Nuclear Freakonomics

Several weeks ago a reader of this blog commented to me on the contrast between the periodic calls for a new Manhattan Project to tackle our energy problems and the results of the actual Manhattan Project sixty years ago, which have matured to provide large quantities of economical base-load electricity in the US and many other countries. Several recent articles have addressed the revived prospects for nuclear energy, including one in last week's Economist and another in last Sunday's New York Times Magazine. In the latter, the authors of "Freakonomics" examine America's sudden shift away from nuclear power and the consequences that has had for our greenhouse gas emissions. I couldn't resist quantifying their observations.

What if the Three Mile Island accident had never occurred, or if it hadn't coincided with the release "The China Syndrome", which amplified the public's perception of the event? Would nuclear power plants have still encountered the project delays that drove up their construction costs, contributing to the roughly 20-year hiatus in new plant activity? Any answers to these questions would be purely speculative, but if the industry had continued expanding at its previous rate, then instead of the current 104 reactors, we might easily have 200, contributing 40% of our total electricity supplies. Coal-fired power plants would supply only 32% of our power needs, instead of 50%, and we'd emit roughly 650 million tons less CO2 per year. That's over 10% of our current CO2 emissions.

Or what if the US Congress had voted in 1997 to ratify the Kyoto Protocol on greenhouse gas emissions, and the country had embarked on a major expansion of nuclear power to meet our commitments under the treaty? The first new reactors would have started up a few years ago, and we'd be on a path to meet our target of reducing our emissions below 1990 levels by 2012--or at least come a lot closer to that than now seems likely.

While these scenarios ignore real-world complications such as nuclear waste and proliferation, they underline an important point. Choices have consequences, and our decision a generation ago to leave nuclear power in limbo has added billions of tons of CO2 to the atmosphere since we made it, while constraining our options for addressing the challenges we face. The decisions we make now could have similar consequences, because while renewable energy technologies such as wind and solar power can add important quantities of low-emissions electricity in the decade ahead, they cannot match nuclear's baseload characteristics and 90% onstream capacity factor. As impressive as the addition of 2,454 MW of new US wind power capacity last year was, the resulting increase in net power generation is still less than that from one new nuclear reactor.

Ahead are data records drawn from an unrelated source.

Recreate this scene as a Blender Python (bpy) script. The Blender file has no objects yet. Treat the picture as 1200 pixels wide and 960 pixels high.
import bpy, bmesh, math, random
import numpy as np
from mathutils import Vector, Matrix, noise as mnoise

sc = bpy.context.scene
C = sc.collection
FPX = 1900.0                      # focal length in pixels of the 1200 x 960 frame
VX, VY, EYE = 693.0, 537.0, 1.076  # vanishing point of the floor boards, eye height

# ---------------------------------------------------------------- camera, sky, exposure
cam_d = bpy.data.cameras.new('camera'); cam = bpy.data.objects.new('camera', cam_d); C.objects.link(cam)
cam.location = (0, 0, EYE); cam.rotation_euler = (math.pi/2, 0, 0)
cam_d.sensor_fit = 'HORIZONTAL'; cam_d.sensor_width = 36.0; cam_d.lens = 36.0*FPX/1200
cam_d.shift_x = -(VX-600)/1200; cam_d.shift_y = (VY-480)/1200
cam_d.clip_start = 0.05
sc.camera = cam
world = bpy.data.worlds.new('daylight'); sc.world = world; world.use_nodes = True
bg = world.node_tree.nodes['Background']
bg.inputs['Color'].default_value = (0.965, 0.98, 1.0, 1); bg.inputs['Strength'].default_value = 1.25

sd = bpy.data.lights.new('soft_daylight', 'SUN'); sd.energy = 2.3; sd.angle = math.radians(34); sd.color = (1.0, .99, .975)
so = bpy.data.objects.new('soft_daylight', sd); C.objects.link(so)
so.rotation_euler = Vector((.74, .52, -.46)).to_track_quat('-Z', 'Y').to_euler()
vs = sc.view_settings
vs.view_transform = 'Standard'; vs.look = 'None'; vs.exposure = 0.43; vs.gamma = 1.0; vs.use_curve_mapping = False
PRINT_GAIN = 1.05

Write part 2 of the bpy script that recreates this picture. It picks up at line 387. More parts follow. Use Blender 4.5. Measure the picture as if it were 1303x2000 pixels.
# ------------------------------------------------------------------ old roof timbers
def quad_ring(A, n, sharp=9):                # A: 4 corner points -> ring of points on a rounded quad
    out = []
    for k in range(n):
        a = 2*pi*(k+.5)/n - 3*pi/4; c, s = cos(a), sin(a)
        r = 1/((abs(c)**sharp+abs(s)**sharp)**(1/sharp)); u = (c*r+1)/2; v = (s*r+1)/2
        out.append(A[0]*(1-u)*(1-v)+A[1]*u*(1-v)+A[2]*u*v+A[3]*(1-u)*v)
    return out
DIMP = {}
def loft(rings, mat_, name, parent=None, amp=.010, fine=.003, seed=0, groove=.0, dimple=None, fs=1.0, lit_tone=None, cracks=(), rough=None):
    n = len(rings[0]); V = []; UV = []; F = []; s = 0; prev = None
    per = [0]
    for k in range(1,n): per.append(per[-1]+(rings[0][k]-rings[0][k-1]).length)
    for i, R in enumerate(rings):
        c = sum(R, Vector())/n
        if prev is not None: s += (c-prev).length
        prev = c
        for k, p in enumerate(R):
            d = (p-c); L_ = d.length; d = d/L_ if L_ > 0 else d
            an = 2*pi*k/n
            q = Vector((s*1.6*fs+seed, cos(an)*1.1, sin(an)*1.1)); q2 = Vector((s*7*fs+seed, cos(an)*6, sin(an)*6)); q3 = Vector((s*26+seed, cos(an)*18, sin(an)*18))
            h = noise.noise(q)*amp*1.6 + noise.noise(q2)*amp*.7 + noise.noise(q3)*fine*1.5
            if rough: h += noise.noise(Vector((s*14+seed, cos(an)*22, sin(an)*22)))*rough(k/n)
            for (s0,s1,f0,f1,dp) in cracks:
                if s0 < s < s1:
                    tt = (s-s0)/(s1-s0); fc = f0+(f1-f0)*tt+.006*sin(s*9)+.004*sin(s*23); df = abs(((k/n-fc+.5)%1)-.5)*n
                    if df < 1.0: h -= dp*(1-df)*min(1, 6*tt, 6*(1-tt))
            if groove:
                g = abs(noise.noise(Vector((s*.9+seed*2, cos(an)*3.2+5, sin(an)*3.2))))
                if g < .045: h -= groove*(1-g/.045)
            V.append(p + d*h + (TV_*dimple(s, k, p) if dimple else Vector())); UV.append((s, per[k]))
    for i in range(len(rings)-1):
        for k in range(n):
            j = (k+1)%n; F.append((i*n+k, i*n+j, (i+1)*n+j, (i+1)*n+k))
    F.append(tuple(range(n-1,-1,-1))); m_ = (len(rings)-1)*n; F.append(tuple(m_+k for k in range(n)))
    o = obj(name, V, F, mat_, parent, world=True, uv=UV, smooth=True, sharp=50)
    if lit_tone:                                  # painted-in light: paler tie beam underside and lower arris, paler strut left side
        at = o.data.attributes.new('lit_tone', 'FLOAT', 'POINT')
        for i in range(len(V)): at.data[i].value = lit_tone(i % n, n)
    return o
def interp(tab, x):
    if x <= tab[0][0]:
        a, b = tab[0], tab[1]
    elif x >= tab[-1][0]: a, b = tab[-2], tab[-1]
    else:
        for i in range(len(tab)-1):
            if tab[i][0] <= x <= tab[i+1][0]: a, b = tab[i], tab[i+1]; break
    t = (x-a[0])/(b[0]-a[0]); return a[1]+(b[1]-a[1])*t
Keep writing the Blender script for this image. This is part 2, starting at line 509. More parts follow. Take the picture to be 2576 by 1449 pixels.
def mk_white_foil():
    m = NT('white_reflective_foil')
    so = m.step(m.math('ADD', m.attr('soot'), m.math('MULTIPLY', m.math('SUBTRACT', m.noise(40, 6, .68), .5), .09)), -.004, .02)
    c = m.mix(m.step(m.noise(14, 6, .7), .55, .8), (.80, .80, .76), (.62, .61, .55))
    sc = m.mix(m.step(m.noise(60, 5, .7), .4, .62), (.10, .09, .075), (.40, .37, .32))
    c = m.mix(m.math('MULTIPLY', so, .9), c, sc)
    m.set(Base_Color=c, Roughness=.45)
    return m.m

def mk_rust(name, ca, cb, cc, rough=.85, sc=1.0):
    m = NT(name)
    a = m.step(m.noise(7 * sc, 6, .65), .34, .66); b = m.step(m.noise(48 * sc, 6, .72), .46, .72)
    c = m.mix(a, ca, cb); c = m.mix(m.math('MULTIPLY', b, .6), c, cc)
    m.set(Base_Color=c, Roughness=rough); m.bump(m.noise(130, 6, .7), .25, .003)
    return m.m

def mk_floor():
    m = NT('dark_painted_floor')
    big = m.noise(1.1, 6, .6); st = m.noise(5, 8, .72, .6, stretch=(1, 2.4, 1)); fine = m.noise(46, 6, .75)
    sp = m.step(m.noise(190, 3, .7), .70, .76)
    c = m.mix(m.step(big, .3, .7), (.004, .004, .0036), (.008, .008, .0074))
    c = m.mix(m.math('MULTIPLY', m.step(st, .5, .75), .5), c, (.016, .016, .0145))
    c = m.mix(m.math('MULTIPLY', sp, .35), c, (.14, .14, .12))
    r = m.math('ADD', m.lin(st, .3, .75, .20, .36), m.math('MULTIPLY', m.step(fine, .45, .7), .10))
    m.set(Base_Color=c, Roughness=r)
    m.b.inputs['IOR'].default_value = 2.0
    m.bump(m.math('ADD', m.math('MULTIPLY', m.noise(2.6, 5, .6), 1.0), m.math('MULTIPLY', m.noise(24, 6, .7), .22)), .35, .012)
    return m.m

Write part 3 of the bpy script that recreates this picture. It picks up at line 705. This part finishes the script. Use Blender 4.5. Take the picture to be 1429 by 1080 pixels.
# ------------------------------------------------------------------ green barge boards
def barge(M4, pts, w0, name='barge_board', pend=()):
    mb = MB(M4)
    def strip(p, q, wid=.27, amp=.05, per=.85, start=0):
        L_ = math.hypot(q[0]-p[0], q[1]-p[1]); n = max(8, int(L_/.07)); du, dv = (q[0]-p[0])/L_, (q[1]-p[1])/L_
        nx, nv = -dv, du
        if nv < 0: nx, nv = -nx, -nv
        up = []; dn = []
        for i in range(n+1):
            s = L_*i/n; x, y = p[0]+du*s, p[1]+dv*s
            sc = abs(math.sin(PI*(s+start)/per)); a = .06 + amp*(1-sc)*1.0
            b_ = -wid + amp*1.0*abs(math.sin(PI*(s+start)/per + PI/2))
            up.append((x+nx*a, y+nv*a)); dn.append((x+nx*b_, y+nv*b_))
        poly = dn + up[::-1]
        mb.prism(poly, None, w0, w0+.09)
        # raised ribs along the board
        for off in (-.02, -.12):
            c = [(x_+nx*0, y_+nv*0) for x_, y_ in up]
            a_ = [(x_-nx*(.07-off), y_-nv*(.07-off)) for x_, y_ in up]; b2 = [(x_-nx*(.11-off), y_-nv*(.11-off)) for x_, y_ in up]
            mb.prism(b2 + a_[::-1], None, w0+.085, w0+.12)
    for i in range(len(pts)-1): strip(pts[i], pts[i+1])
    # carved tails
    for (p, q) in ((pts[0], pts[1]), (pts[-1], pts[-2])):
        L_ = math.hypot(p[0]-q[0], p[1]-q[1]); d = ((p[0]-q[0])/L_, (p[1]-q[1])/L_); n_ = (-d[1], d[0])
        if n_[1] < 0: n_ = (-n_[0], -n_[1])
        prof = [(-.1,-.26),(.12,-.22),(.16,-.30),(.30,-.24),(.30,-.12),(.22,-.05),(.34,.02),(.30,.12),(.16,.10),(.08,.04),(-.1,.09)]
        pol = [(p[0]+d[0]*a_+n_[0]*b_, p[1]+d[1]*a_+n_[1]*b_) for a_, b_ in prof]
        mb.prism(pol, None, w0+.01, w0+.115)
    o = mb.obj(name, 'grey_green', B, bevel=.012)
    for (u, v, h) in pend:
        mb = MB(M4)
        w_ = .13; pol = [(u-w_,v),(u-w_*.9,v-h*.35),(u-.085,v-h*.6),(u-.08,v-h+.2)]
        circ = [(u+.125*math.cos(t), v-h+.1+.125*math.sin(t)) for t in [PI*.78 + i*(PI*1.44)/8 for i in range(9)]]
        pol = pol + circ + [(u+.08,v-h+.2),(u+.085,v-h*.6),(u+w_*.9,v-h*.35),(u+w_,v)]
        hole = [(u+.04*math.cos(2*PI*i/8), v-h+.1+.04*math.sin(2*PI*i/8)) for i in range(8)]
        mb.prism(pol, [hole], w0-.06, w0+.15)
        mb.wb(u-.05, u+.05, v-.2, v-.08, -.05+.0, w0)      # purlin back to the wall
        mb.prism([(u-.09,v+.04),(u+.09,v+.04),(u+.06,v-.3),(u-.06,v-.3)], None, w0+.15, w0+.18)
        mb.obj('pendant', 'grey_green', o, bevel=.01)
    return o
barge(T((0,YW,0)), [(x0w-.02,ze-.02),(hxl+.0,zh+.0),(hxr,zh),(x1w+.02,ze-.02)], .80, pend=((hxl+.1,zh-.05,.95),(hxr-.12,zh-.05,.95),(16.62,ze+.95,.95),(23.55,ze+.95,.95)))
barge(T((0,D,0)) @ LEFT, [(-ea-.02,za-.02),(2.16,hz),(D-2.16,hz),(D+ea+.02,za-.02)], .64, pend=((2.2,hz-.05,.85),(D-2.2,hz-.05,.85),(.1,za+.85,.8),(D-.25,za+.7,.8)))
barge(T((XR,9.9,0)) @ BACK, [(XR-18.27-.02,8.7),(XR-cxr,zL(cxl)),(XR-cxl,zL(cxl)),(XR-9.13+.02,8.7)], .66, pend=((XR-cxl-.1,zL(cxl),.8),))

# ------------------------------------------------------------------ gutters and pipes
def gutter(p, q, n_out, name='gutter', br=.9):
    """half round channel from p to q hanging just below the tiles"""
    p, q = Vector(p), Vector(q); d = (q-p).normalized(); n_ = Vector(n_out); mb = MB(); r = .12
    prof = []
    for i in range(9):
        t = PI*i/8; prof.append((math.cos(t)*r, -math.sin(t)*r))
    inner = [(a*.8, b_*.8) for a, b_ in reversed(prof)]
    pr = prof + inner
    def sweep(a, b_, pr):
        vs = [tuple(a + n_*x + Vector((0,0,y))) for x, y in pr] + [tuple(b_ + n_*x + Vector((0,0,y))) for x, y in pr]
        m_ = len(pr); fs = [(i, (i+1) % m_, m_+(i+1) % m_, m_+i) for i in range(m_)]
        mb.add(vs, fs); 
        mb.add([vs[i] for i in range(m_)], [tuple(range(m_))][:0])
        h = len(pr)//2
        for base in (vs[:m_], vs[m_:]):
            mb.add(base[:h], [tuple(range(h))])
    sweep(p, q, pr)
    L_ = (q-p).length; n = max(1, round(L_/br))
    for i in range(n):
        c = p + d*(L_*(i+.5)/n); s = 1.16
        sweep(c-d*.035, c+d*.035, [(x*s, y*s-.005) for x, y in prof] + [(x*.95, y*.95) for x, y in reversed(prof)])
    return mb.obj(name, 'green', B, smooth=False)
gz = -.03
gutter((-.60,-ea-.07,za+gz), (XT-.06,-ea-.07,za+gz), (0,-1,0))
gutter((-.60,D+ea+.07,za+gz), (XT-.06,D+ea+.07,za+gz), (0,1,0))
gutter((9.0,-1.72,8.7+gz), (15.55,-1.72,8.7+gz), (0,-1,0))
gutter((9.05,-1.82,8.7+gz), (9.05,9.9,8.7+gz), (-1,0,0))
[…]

When we assess nuclear power as an option for dealing with our energy security and emissions concerns, we ought to consider what a new fleet of reactors would enable, in terms of reducing our reliance on coal--with its implied dependence on future carbon sequestration--and providing large quantities of reliable off-peak power for the plug-in hybrids and all-electric cars that look like our lowest net-environmental-impact alternatives for displacing gasoline in the medium term. Are those benefits significant enough to warrant a more pragmatic approach to nuclear power and its byproducts? I believe so, and there are at least a few environmentalists who share that view. On balance, the risks of nuclear power look more manageable than the uncertainties of climate change or an unstable Middle East.